7 thoughts on “Dating in the 60s

  1. As it is obvious your country upbringing did not hinder you to become streetwise so early on. Impressive foresight and confidence, I guess some of us are borne survivors. Oh yes, reminiscing about the past sound always so romantic the older we become.
    I have still very vivid childhood memories about these carnivals. In those days they presented an aura of magic, outer worldliness and teenage love for me. Like so many 20th century institutions, they have fallen prey to progress.

  2. It’s funny your brother asked about the segregation. I remember going to dances in Pennsylvania and the black kids stayed on one side of the room and white kids on the other. And there was absolutely no dancing with each other. This was about 1965. Love the story and love your fearlessness.

  3. Sorry for the delay, guess WP was tired and didn’t notify me I had comments. Actually it was an Uncle by marriage.
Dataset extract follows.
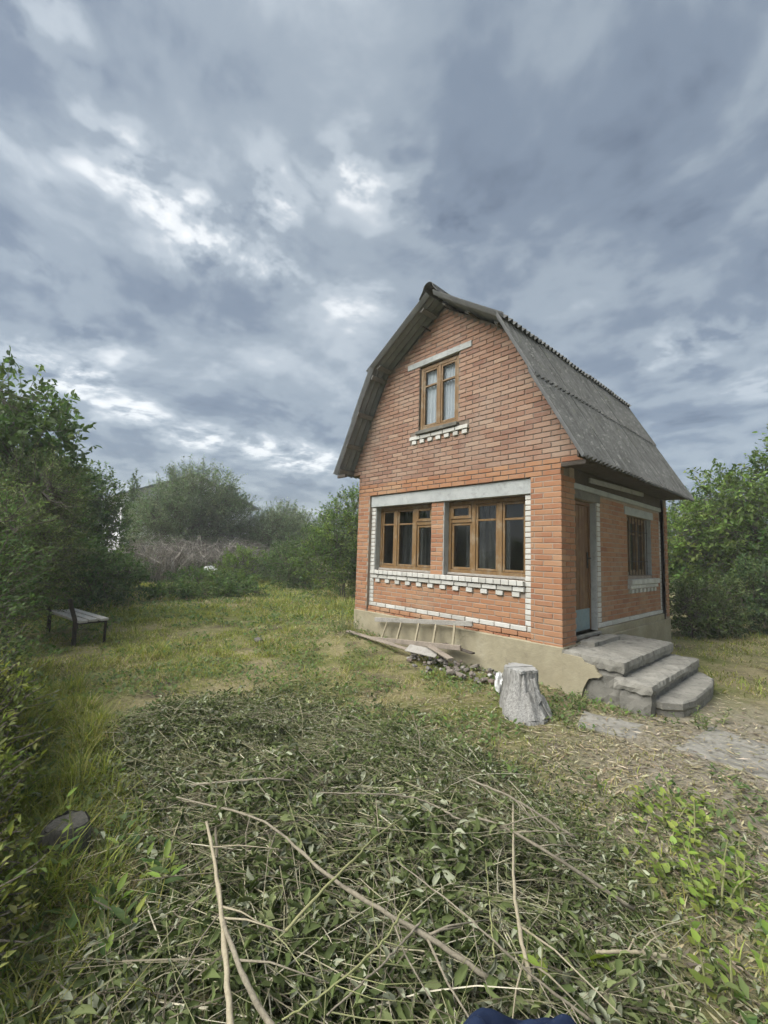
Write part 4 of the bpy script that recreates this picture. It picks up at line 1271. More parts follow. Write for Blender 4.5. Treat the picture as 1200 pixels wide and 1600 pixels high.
def tree(name, label, cat, base, lobes, shoots, leaf, pal, seed, trunk_r=.09, slen=.5, per=14, up=.35, out=.8, droop=0., group=None, stems=1, shape='diamond', wr=.5, bare=0.0, shell=.55):
    """tree or shrub: tapered trunk and limbs, twigs grown outwards from limbs, a leaf on every node.
    lobes: ellipsoids (x,y,z,rx,ry,rz) relative to the base"""
    r = np.random.default_rng(seed); R = random.Random(seed)
    bx, by = base[:2]; bz = float(gz(bx, by)) if len(base) < 3 else base[2]
    root = empty(name, (bx, by, bz)); tag(root, label, cat, group)
    lob = np.array(lobes, float); vol = lob[:, 3] * lob[:, 4] * lob[:, 5]
    wts = vol ** .75; wts /= wts.sum()
    # uneven crown: shoots start through the volume, mostly towards the outside
    k = r.choice(len(lob), shoots, p=wts); dirs = unit(r.normal(size=(shoots, 3)))
    rad = r.random(shoots) ** (1 / 3.) ; rad = rad * (1 - shell) + shell * (1 - np.abs(r.normal(0, .16, shoots)))
    bump = 1 + .22 * np.sin(dirs[:, 0] * 5 + seed) * np.sin(dirs[:, 1] * 6 + 2 * seed) + .18 * np.sin(dirs[:, 2] * 7 + dirs[:, 0] * 4 + seed * 3)
    C = lob[k, :3] + dirs * lob[k, 3:] * (rad * bump)[:, None]
    ok = C[:, 2] > .05; C = C[ok]; dirs = dirs[ok]; k = k[ok]; n = len(C)
    # gaps: drop clusters where a coarse noise is low
    gap = hnoise(C[:, 0] * 1.0 + C[:, 2] * .6, C[:, 1] + C[:, 2] * .8, 1.3, seed) 
    ok = gap > .22; C = C[ok]; dirs = dirs[ok]; n = len(C)
    sd_ = unit(dirs * out + r.normal(0, .45, (n, 3)) + np.array([0, 0, up]))
    sl = slen * r.uniform(.55, 1.3, n)
    # trunk and limbs
    mb = MB()
    cen = (lob[:, :3] * wts[:, None]).sum(0); H = (lob[:, 2] + lob[:, 5]).max()
    spine = []
    for s in range(stems):
        ax, ay = (0, 0) if stems == 1 else (R.uniform(-.25, .25) * lob[:, 3].max(), R.uniform(-.25, .25) * lob[:, 4].max())
        top = Vector((cen[0] + ax * 2 + R.uniform(-.1, .1), cen[1] + ay * 2, H * R.uniform(.74, .9)))
        pts = smooth_path([(ax, ay, -.15), (ax * 1.2 + R.uniform(-.1, .1), ay + R.uniform(-.1, .1), H * .28), ((ax + top.x) / 2 + R.uniform(-.15, .15), (ay + top.y) / 2 + R.uniform(-.15, .15), H * .55), top], 9)
        tr = trunk_r / math.sqrt(stems)
        mb.tube(pts, [tr * (1.25 if i == 0 else 1 - .85 * i / 9) for i in range(10)], 7)
        spine += [(p, tr * (1 - .85 * i / 9)) for i, p in enumerate(pts) if i >= 2]
    limbs = []
    for (lx, ly, lz, rx, ry, rz) in lobes:
        for _ in range(4 if len(lobes) < 4 else 2):
            e = Vector((lx + R.uniform(-.6, .6) * rx, ly + R.uniform(-.6, .6) * ry, lz + R.uniform(-.3, .7) * rz))
            st, sr = min(spine, key=lambda q: (q[0] - e).length + abs(q[0].z - e.z * .6) * .6)
            mid = (st + e) / 2 + Vector((0, 0, .12 * (e - st).length))
            pts = smooth_path([st, mid, e], 5, .02, R); r0 = min(sr * .6, trunk_r * .45)
            mb.tube(pts, [max(.006, r0 * (1 - .8 * i / 5)) for i in range(6)], 5, False)
            limbs += [np.array(p) for p in pts[1:]]
    LM = np.array([np.array(p[0]) for p in spine] + limbs)
    # a twig for every shoot, twigs of one in three run back to the limb
    tv, tf = [], []
    for i in range(n):
        a = C[i]; b = a + sd_[i] * sl[i] * .9; 
        if i % 3 == 0:
            j = np.argmin(((LM - a) ** 2).sum(1)); s0 = LM[j]; pts = [s0, (s0 + a) / 2 + np.array([0, 0, -.03]), a, b]; rr = [.011, .009, .006, .003]
        else: pts = [a, b]; rr = [.005, .002]
        vs, fs = tube(pts, [q * (1 + trunk_r * 2) for q in rr], 3, False); b0 = len(tv); tv += [tuple(v) for v in vs]; tf += [tuple(b0 + q for q in f) for f in fs]
    mb.add(tv, tf)
    link_mesh('trunk', mesh_py('trunk', mb.v, mb.f, False), M['bark'], root)
    # leaves along shoots
    if bare < 1:
        nl = max(1, int(per * (1 - bare)))
        t = r.random((n, nl)) ** .8
        P = C[:, None] + sd_[:, None] * (sl[:, None] * t)[..., None] + r.normal(0, .10 * slen, (n, nl, 3)) * (.35 + .65 * (1 - t))[..., None]
        P[..., 2] -= droop * sl[:, None] * t ** 2
        P = P.reshape(-1, 3); N = len(P)
        Dr = unit(np.repeat(sd_, nl, 0) * .6 + r.normal(0, .7, (N, 3)) + np.array([0, 0, -.15 - droop]))
        Nn = unit(r.normal(0, .55, (N, 3)) + np.array([0, 0, .9]))
        L = leaf * r.uniform(.6, 1.25, N)
        # every clump has its own tone, as its leaves are of one age
        tone = np.repeat(pick(pal, n, r, .16), nl, 0) * (1 + r.normal(0, .12, (N, 1)))
        link_mesh('crown', leaf_mesh('crown', P, Dr, Nn, L, L * wr, np.clip(tone, .004, .9), shape), M['leaf'], root)
    return root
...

He was not the sharpest tool in the shed. So much of my stories are taken from real life. I was a badass and am still, but not as fearless as in my younger days. Hot sad that we as a world have made so little progress toward learning to live with each other. I always hoped the nice lady on the bus was Jane Pittman, but the time was not right.

  4. I probably sound a lot more street wise than I really was. Luck played a part it my life, some of good and some not so good. For these stories I tread lightly over the not so good.

  5. Too bad we live so far apart. I would like to find a digital program to learn sketching. I used to do some awesome stick figures when I taught Sunday School. It was a blast being with the kids, but discovered Church was not for me.